## [Exercise instructions]
Set down, exactly as written, the lines from the top of the data to the line that holds "from pxr import", and omit the pictures.

## [Provided data]
>> begin

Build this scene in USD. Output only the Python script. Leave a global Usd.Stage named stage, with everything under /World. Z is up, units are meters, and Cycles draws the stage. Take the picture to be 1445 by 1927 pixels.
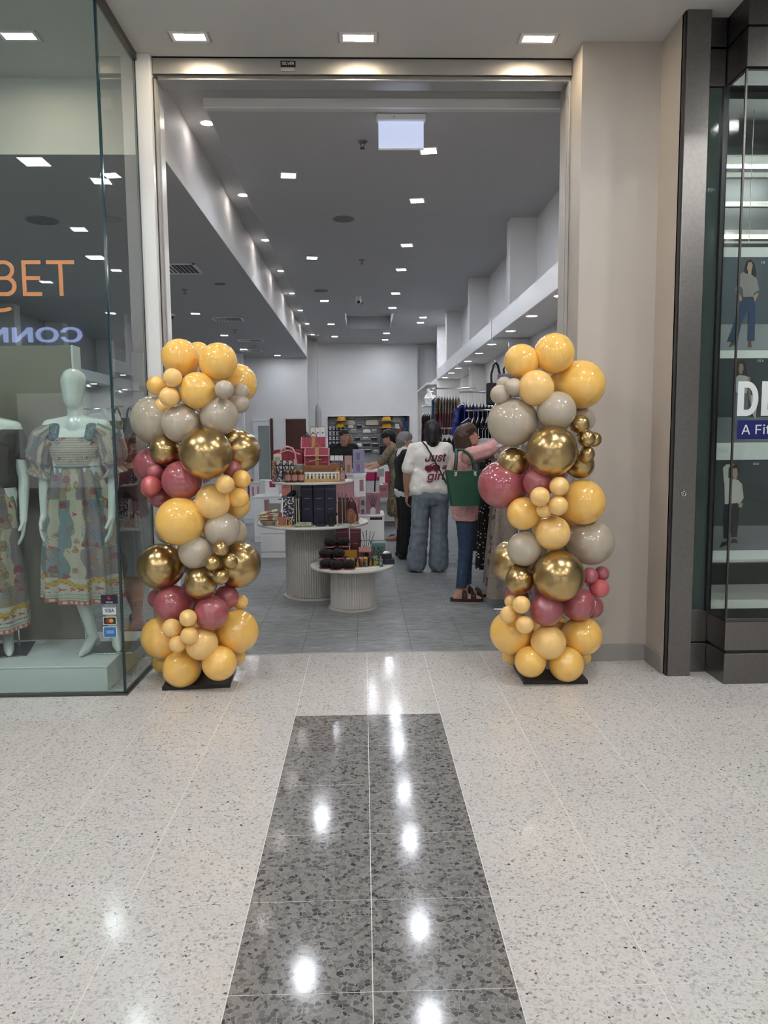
import math, random, colorsys
import numpy as np
import trimesh, usdkit, meshkit
import manifold3d as m3
from shapely.geometry import Polygon, Point, LineString, box as sbox
from shapely import affinity
from shapely.ops import unary_union
from pxr import Usd, UsdGeom, UsdLux, Gf, Sdf, UsdShade, Vt

stage = Usd.Stage.CreateInMemory()
UsdGeom.SetStageUpAxis(stage, "Z"); UsdGeom.SetStageMetersPerUnit(stage, 1.0)
UsdGeom.Xform.Define(stage, "/World")
# ---------------------------------------------------------------- camera, exposure
# x right, y into the shop, z up; the camera stands at (0, 0, 1.52), lens and tilt measured from the photograph's vanishing points
F, PIT, YAW, ROL, CH = 1416.28, .101632, .026817, -.0083065, 1.52
_cy, _sy, _cp, _sp, _cr, _sr = math.cos(YAW), math.sin(YAW), math.cos(PIT), math.sin(PIT), math.cos(ROL), math.sin(ROL)
_f = np.array([_sy*_cp, _cy*_cp, -_sp]); _r = np.array([_cy, -_sy, 0.0]); _u = np.cross(_r, _f)
RM = np.stack([_r*_cr + _u*_sr, -_r*_sr + _u*_cr, _f]); CAM = np.array([0, 0, CH])
cam = UsdGeom.Camera.Define(stage, "/World/camera")
cam.CreateHorizontalApertureAttr(36.0); cam.CreateVerticalApertureAttr(36.0*1927/1445)
cam.CreateFocalLengthAttr(36.0*F/1445); cam.CreateClippingRangeAttr(Gf.Vec2f(.05, 200))
_M = Gf.Matrix4d(*[float(v) for v in (*RM[0], 0, *RM[1], 0, *(-RM[2]), 0, *CAM, 1)])
UsdGeom.Xformable(cam).AddTransformOp().Set(_M)
EXPOSURE = 0.9
cam.CreateExposureAttr(EXPOSURE)
# lamp radiances (linear): shop downlights, warm mall downlights over the entrance, mall concourse lamps
SHOP_L, SLOT_L, WARM_L, HALL_L = 104.0, 24.0, 56.0, 135.0
SHOP_C, WARM_C, HALL_C = (0.88, 0.93, 1.0), (1.0, 0.83, 0.60), (0.98, 0.97, 0.97)

def ray(px, py): return np.array([(px-722.5)/F, -(py-963.5)/F, 1.]) @ RM
def aty(px, py, Y): d = ray(px, py); return CAM + d*(Y/d[1])          # the photo's point on the plane y = Y
def atz(px, py, Z): d = ray(px, py); return CAM + d*((Z-CH)/d[2])
def atx(px, py, X): d = ray(px, py); return CAM + d*(X/d[0])

# ---------------------------------------------------------------- naming, things, parts
ORD = "first second third fourth fifth sixth seventh eighth ninth tenth eleventh twelfth thirteenth fourteenth fifteenth sixteenth seventeenth eighteenth".split()
_used = {}
def path_for(parent, name):
    base = str(parent.GetPath()) if parent is not None else "/World"
    k = _used.get((base, name), 0); _used[(base, name)] = k+1
    return f"{base}/{name}" + (f"_{k:03d}" if k else "")
def tag(o, label=None, cat=None, group=None, kind=None):
    p = o.GetPrim() if hasattr(o, "GetPrim") else o
    for k, v in (("label", label), ("category", cat), ("group", group), ("kind", kind)):
        if v: p.SetCustomDataByKey(k, v)
    return p
def thing(name, label=None, cat=None, loc=(0, 0, 0), rz=0.0, group=None, kind=None):
    x = UsdGeom.Xform.Define(stage, path_for(None, name))
    x.AddTranslateOp().Set(Gf.Vec3d(*map(float, loc))); x.AddRotateZOp().Set(float(math.degrees(rz)))
    return tag(x, label, cat, group, kind)
def sub(name, parent, loc=(0, 0, 0), rz=0.0, label=None):
    x = UsdGeom.Xform.Define(stage, path_for(parent, name))
    x.AddTranslateOp().Set(Gf.Vec3d(*map(float, loc))); x.AddRotateZOp().Set(float(math.degrees(rz)))
    return tag(x, label)
def obj(name, mesh, mat, parent=None, smooth=False, label=None, colors=None, **kw):
    if isinstance(mesh, MB): mesh = mesh.mesh()
    if isinstance(mesh, tuple) and smooth is True:                      # drop points no face uses
        fv = np.asarray(mesh[1]); use = np.zeros(len(mesh[0]), bool); use[fv.ravel()] = True
        if not use.all():
            mesh = (np.asarray(mesh[0])[use], (np.cumsum(use)-1)[fv]); colors = None if colors is None else np.asarray(colors)[use]
    m = usdkit.mesh(stage, path_for(parent, name), mesh, mat, smooth=smooth)
    if colors is not None:
        pv = UsdGeom.PrimvarsAPI(m).CreatePrimvar("paint", Sdf.ValueTypeNames.Color3fArray, "vertex")
        pv.Set(Vt.Vec3fArray.FromNumpy(np.asarray(colors, np.float32)))
    return tag(m, label, **kw)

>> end

## [Response to this exercise]
Build this scene in USD. Output only the Python script. Leave a global Usd.Stage named stage, with everything under /World. Z is up, units are meters, and Cycles draws the stage. Take the picture to be 1445 by 1927 pixels.
import math, random, colorsys
import numpy as np
import trimesh, usdkit, meshkit
import manifold3d as m3
from shapely.geometry import Polygon, Point, LineString, box as sbox
from shapely import affinity
from shapely.ops import unary_union
from pxr import Usd, UsdGeom, UsdLux, Gf, Sdf, UsdShade, Vt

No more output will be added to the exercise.